A double convex lens forms a real image of an object on a screen which is fixed. Now the lens is given a constant velocity $v_0$ along its axis and away from the screen. For the purpose of forming the image always on the screen, the object is also required to be given an appropriate velocity. Find the velocity of the object at the instant its size is n times the size of image.(Take $n=1/2$ and $v_0=1$m/s).

Answer 1

Given: A double convex lens forms a real image of an object on a screen which is fixed. Now the lens is given a constant velocity $v_0$ along its axis and away from the screen.

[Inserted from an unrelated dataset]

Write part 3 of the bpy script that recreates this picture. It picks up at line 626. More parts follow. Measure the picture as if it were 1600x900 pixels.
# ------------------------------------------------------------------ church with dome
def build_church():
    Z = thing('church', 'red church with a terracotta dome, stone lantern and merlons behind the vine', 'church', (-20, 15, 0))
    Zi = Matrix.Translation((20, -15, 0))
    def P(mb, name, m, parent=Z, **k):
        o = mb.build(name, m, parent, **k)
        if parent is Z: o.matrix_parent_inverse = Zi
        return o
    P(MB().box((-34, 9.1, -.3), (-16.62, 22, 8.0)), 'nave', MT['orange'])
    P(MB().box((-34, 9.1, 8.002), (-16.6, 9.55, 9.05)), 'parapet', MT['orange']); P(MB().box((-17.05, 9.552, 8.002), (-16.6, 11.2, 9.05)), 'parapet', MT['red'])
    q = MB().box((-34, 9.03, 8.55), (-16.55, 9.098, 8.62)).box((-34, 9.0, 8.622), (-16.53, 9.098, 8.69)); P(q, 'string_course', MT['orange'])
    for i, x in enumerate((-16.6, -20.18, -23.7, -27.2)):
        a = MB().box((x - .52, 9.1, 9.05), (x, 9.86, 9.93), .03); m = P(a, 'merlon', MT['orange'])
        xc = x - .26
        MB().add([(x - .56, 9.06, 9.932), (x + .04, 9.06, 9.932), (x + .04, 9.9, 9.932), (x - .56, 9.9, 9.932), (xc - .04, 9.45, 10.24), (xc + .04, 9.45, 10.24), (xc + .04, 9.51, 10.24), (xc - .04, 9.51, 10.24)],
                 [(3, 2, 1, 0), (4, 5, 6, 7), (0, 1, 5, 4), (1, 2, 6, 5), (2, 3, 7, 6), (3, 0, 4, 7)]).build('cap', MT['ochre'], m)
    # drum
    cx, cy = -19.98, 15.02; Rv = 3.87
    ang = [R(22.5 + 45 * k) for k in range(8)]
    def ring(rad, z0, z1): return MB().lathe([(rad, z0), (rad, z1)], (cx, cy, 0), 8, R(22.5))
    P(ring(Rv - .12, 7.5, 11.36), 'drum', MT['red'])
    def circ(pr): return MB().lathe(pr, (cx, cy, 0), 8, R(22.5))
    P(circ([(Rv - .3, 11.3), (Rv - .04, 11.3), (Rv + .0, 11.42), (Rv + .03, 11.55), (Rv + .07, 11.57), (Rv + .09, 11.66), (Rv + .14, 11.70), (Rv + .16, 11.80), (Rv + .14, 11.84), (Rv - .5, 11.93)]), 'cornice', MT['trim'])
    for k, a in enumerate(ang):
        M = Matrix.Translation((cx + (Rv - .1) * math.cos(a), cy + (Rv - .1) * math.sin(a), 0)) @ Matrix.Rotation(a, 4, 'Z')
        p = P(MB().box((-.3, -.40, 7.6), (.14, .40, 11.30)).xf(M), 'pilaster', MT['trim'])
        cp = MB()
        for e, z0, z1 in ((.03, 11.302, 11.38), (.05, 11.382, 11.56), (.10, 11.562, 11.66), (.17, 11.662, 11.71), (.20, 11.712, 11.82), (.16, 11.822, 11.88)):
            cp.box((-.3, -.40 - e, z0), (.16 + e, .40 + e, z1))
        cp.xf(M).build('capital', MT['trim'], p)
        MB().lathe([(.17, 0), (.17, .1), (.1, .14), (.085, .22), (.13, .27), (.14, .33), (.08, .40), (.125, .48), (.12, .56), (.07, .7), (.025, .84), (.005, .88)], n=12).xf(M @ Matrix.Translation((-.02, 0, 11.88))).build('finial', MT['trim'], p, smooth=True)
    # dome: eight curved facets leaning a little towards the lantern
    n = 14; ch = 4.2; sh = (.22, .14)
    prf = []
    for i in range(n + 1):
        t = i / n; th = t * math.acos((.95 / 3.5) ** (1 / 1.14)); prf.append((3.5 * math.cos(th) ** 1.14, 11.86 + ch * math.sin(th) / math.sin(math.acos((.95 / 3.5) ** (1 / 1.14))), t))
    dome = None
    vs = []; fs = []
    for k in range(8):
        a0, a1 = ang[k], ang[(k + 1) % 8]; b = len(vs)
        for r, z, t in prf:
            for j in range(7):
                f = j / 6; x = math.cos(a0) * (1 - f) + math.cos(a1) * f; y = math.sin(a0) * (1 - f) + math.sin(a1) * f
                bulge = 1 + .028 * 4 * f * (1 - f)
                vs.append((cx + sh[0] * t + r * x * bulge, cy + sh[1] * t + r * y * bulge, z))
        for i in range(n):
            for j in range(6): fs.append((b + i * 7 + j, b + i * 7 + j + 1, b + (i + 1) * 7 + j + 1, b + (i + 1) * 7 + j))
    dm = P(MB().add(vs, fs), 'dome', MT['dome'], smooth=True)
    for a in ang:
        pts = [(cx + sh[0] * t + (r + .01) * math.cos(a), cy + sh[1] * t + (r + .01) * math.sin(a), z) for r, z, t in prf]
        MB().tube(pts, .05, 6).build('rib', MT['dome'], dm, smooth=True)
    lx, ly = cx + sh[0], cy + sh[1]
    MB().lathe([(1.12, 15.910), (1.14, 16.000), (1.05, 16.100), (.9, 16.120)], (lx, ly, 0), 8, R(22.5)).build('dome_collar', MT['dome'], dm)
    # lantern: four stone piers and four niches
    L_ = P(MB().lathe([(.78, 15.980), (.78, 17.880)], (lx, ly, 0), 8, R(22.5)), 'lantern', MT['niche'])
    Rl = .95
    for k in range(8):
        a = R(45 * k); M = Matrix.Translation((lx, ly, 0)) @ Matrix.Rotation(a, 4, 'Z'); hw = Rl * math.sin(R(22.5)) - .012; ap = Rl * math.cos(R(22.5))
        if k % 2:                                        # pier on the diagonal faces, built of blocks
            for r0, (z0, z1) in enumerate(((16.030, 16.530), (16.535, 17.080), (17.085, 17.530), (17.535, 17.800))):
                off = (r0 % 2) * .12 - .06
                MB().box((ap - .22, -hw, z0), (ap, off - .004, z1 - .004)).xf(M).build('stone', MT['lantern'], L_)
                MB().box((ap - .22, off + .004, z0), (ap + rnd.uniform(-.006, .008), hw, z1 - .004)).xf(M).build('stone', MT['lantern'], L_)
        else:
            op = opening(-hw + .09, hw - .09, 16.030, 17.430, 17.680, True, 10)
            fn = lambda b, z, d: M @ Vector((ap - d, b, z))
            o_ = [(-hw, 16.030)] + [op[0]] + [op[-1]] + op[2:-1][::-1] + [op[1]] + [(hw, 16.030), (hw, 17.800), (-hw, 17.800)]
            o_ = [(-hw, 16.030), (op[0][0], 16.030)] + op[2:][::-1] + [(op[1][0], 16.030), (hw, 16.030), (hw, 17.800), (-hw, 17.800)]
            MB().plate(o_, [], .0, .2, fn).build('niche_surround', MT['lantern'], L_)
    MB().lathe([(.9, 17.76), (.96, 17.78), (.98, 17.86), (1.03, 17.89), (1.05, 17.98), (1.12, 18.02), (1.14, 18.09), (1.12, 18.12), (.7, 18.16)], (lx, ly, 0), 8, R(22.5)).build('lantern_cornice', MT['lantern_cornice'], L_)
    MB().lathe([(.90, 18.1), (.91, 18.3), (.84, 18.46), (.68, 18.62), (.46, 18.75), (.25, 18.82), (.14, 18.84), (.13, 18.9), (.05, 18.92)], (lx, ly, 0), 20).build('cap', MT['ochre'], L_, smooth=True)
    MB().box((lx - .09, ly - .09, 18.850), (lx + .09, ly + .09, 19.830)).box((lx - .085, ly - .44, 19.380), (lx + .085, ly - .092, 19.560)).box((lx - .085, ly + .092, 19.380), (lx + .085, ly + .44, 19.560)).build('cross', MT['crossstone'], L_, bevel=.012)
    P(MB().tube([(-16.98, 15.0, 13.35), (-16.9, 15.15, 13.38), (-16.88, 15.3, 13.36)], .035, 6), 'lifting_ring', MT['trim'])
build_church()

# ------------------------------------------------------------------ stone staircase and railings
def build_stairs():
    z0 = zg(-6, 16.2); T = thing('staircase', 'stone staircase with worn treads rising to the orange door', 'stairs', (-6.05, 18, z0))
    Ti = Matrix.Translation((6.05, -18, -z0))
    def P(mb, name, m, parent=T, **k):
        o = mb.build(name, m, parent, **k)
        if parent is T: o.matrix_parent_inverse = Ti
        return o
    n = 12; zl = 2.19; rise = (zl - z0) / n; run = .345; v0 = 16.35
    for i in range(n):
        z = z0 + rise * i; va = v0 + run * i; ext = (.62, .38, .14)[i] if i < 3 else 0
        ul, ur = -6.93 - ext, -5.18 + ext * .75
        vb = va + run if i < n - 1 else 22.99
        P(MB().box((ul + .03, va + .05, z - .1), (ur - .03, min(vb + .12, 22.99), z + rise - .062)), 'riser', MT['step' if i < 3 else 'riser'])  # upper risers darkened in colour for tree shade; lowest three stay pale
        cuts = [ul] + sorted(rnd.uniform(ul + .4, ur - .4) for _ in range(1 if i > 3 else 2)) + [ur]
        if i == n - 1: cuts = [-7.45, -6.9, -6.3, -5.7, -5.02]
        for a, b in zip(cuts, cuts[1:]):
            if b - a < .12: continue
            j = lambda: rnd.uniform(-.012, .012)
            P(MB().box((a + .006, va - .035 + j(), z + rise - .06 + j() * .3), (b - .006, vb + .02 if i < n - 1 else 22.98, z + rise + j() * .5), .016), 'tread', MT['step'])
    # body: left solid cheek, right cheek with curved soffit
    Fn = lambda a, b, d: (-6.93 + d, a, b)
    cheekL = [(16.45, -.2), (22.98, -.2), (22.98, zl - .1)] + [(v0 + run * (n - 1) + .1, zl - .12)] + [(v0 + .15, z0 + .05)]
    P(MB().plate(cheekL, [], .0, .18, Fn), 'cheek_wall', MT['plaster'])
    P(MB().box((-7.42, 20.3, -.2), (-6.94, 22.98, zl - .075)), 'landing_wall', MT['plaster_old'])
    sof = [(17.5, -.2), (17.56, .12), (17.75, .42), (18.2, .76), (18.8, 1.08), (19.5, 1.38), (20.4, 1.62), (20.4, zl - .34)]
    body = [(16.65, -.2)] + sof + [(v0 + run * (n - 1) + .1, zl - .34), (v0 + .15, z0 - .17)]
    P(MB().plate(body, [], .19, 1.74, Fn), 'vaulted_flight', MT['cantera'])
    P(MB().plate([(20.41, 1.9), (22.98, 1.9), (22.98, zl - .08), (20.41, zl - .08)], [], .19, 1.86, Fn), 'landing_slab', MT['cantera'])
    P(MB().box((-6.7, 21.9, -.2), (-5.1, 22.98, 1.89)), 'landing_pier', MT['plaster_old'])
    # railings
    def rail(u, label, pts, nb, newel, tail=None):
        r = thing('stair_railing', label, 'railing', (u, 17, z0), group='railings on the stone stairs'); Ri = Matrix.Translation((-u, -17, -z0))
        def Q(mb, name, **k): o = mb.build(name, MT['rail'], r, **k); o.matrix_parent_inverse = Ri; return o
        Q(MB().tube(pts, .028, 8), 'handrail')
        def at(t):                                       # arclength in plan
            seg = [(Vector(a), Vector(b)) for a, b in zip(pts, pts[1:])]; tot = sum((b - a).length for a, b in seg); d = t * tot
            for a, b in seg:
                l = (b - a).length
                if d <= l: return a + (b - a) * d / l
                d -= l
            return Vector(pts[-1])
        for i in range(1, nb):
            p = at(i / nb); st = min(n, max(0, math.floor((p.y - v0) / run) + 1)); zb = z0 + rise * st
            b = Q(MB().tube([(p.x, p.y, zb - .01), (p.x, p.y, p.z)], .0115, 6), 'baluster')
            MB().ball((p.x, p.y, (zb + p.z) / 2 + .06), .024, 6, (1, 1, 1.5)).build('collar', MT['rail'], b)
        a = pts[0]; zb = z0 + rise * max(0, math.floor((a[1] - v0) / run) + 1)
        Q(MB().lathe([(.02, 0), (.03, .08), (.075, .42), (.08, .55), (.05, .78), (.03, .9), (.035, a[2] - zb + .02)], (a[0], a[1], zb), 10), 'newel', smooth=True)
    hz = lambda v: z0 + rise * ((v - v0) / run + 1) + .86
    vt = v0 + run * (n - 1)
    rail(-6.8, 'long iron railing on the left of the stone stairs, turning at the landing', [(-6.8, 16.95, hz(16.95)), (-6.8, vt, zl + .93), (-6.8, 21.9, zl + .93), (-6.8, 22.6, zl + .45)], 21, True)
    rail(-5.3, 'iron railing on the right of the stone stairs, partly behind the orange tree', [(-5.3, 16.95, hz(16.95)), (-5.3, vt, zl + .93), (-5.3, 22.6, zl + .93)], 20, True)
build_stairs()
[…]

For the purpose of forming the image always on the screen, the object is also required to be given an appropriate velocity.

To find the velocity of the object at the instant its size is $n$ times the size of image

Solution:

Let us take the lens to be stationary and screen moving with velocity $v$ away from the lens.

Then,

$\frac{1}{f}=\frac{1}{v}-\frac{1}{u}$

Differentiating with respect to t,we get

$0=-\frac{1}{v^2}.\frac{dv}{dt}+\frac{1}{u^2}.\frac{du}{dt}⟹\frac{du}{dt}=\frac{u^2}{v^2}.\frac{dv}{dt}⟹u^{\prime }=\frac{1}{m^2}.v^{\prime }$

Thus, the object is moving with velocity of $\frac{1}{m^2}$V with respect to the lens and towards it (i.e., towards the screen).

given, object size is n times the size of the image, $⟹m=\frac{1}{2}$

Velocity of the object with respect to the screen,

$v_{os}=v_0-\frac{v_0}{m^2}=1-\frac{1}{{\left(\frac{1}{2}\right)}^2}⟹v_{os}=1-4=-3m/s$

the negative sign indicates the object is moving towards the screen with a velocity of 3m/s.